A CAMPAIGN has been launched to introduce a blanket 20mph speed limit throughout Dunbar's residential streets.

Morag Haddow - part of the Sustaining Dunbar group - is co-ordinating the '20's Plenty for Dunbar' initiative.

She wants to see all streets which currently have a 30mph limit reduced to 20 permanently, without traffic calming measures being introduced. At the moment, only roads around the town's schools have 20mph limits during school hours.

While the Dunbar campaign - the first of its type in East Lothian - is only getting started, a national drive has already seen areas of several towns and cities either sign up to or pilot 20mph limits, including south/central Edinburgh.

Portsmouth was the first city to introduce 20mph to 94 per cent of its roads in 2008. Any changes in Dunbar would have to be made through East Lothian Council.

Morag - who has three children at the town's schools - told the Courier: "My aim is to try to encourage people to walk and cycle, and make the streets a little bit safer.

"There are issues like Belhaven Road, where traffic is very fast and the pavements very narrow.

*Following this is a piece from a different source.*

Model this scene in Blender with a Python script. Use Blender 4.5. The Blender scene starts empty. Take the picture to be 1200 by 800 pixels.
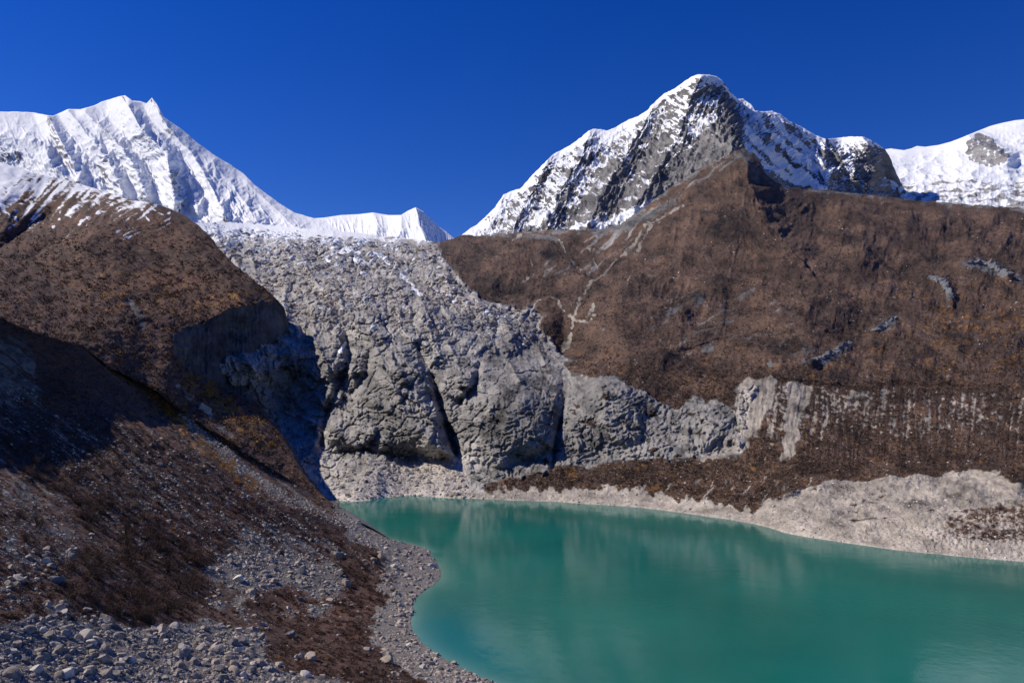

"I would like to get a local campaign off the ground. I would be interested to see if there is any support out there." A council spokeswoman said it would be a potentially lengthy procedure to introduce a new limit, adding: "This is an interesting idea. However, it would impact not only on residents of the town, but also visitors and businesses." Councillor Paul McLennan, council leader and ward member, said: "In principal, it's something I would be keen to support, but there's a lot to discuss. I think we would need to speak to the police as well." Ward councillor Norman Hampshire said: "I think we would have to do it area by area - we might have difficulty on distributor roads where traffic is moving slightly faster. But I understand why Morag is doing this and I would give every support for a consultation [with residents]." Dee Davison, joint-chair of Dunbar Primary School Parent Council, added: "Pupils and parents are very keen on cycling and walking, and anything to make that safer would be a very positive thing." But Kate Thomas, a Dunbar community councillor who lives on Belhaven Road, said: "My personal view is I think it's overkill. I think 30 is a perfectly acceptable speed limit - it's just educating people to stick to that."